The most conspicuous ruin at this end of the hill is a mass of concrete and tufa blocks, apparently of the republican era, in the shape of a rectangular basement. This has the form of a temple in antis, i.e. with projecting wings, and faces the south, commanding a view over the Aventine and Tiber valley. Cav. Rosa has conjectured that this is the ruin of the auguratorium mentioned by the Notitia as situated near the other most ancient sacred spots on the Palatine. But an inscription which records the restoration of the auguratorium by Hadrian does not support this view, as the work now remaining is mostly republican.[26] Lanciani thinks that this may have been the Ædes Matris Deum, to which the statue found as before mentioned in front of it belonged.

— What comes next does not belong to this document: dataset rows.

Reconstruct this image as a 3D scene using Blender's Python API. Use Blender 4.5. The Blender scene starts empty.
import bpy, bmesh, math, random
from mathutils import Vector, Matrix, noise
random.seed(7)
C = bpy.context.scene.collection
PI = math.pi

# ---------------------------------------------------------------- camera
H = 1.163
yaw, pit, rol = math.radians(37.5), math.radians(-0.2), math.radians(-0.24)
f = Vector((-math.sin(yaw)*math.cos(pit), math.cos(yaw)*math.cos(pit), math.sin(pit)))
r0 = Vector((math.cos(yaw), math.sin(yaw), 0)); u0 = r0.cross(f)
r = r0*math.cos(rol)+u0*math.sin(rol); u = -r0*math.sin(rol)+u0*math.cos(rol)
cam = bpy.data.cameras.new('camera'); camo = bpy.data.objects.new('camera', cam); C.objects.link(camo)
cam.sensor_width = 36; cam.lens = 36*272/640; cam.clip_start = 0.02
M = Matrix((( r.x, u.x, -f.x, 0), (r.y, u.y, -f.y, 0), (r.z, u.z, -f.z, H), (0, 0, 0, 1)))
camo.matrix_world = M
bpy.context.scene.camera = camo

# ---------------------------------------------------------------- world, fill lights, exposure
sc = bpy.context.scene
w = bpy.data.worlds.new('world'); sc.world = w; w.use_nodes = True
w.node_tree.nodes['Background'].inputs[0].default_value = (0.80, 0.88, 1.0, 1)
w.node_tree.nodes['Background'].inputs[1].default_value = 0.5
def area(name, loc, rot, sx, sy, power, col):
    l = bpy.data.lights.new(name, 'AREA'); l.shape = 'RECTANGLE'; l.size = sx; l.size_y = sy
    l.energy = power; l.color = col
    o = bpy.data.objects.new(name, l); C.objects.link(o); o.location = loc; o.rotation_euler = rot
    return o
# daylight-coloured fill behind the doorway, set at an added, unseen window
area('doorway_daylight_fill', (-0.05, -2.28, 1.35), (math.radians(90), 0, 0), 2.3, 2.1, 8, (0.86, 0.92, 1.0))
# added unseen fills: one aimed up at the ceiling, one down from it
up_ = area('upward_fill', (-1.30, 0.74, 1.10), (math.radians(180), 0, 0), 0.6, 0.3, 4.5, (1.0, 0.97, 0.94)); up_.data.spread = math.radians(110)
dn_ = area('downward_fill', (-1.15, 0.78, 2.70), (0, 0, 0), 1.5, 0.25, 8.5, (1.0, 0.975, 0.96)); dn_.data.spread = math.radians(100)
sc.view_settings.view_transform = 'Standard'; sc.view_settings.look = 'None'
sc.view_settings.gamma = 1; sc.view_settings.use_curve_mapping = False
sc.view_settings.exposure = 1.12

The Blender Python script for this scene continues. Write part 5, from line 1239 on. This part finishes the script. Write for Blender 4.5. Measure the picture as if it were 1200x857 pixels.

At the back of the so-called auguratorium we find a long series of rooms running in a line across the hill from north-west to south-east, which have vaulted roofs and are similar to those found below in the domus Gelotiana, before described. Cav. Rosa has inferred with reason from this and from the graffiti in these rooms that they formed a part of the offices and guard-rooms attached to that large portion of the palace which lay on the site now occupied by the gardens and the vast masses of brickwork at the northern corner of the hill. The graffiti to be seen here are chiefly the scribblings of soldiers’ names, rude sketches of ships and animals, and combats of gladiators.
Tiberiana domus.
Several passages of the Roman historians lead us to conclude that the suite of rooms occupied by Tiberius were situated here. It was from the Tiberiana Domus, as Tacitus relates, that Vitellius surveyed the conflagration of the Temple of Jupiter on the Capitol, and the engagement between his adherents and the Flavian party under Sabinus. The Tiberian part of the palace was also that through which, as Tacitus also tells us, Otho descended into the Velabrum, after joining Galba at the sacrifice in the Temple of Apollo on the Palatine.[27] Afterwards, the Tiberiana Domus became the favourite residence of Antoninus Pius and Marcus Aurelius, and it was probably during their reigns that the library which we find mentioned by Gellius was established here.[28]
We now pass through the garden grounds which lie over the remains of the Domus Tiberiana, and descend on the side which looks over the Forum, by a long staircase through the immense masses of brickwork and concrete which are said to have been part of the insane additions of Caligula to the imperial palace. He is declared to have made a passage from this wing of the palace to the back of the Temple of Castor below in the Forum, in order that he might appear in that sacred shrine as an equal of the twin gods and an object of worship when the Senate met there. He also joined this corner of the palace with the Capitoline Temple of Jupiter by a huge viaduct, which passed over the Basilica Julia, in order that he might thus make himself the contubernalis of Jupiter.[29] Some of the substructions of this viaduct are to be seen near the back of the church of S. Maria Liberatrice. We now leave the Palatine by the Clivus Victoriæ, along which we entered, and turn to the arch of Titus and the ruins which stand near it.